Le président du conseil exécutif du Hezbollah, Hachem Safieddine, a vu dans cet accord une victoire pour son mouvement. «Personne au monde n'aurait été capable d'atteindre l'objectif d'Israël, récupérer les soldats, sans que la résistance (le Hezbollah) dicte ses conditions : la libération des prisonniers», a-t-il déclaré dans une allocution publique.
L'accord a été en général bien accueilli par la presse considérant qu'Israël n'avait pas d'autre choix pour récupérer les soldats disparus.
«Une chose est certaine : l'accord est le meilleur possible compte tenu des circonstances. Nous n'avons pas la haute main dans la négociation car il ne peut y avoir de vainqueurs. Nous n'avons pas été les perdants car tous ont perdu dans cette affaire», écrit le quotidien à grand tirage Yediot Aharonot.
Pour le quotidien Haaretz, le feu vert du gouvernement illustre «les limites de l'exercice de la force» qu'Israël a appris à ses dépens en engageant une véritable guerre au Liban, le 12 juillet 2006 pour ramener les soldats enlevés.
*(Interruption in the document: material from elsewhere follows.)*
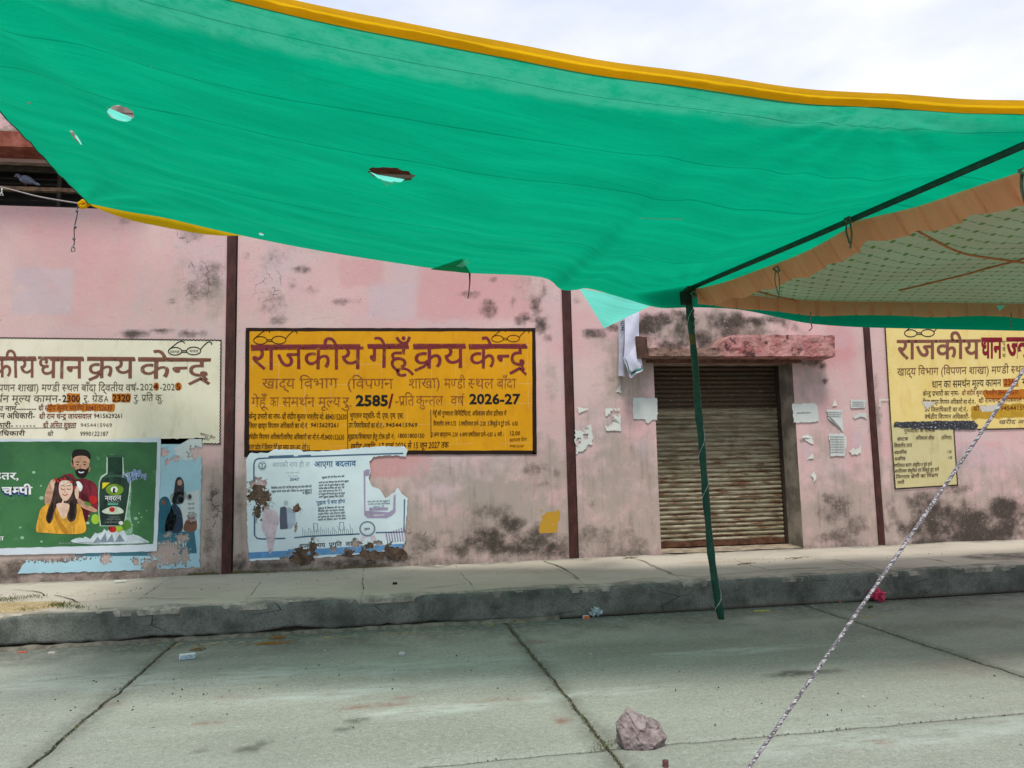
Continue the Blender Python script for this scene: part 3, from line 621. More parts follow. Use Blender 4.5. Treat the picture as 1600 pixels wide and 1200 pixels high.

Si tout se passe comme prévu, les corps des deux soldats devraient être rapatriés dans une dizaine de jours. Le dossier ultrasensible des prisonniers ne sera toutefois pas refermé pour autant, Israël restant sans nouvelle de Ron Arad, un aviateur dont l'avion a été abattu au-dessus du Liban en 1986, tandis que Gilad Shalit, un caporal franco-israélien kidnappé il y a deux ans, est toujours détenu par les islamistes du Hamas quelque part dans la bande de Gaza.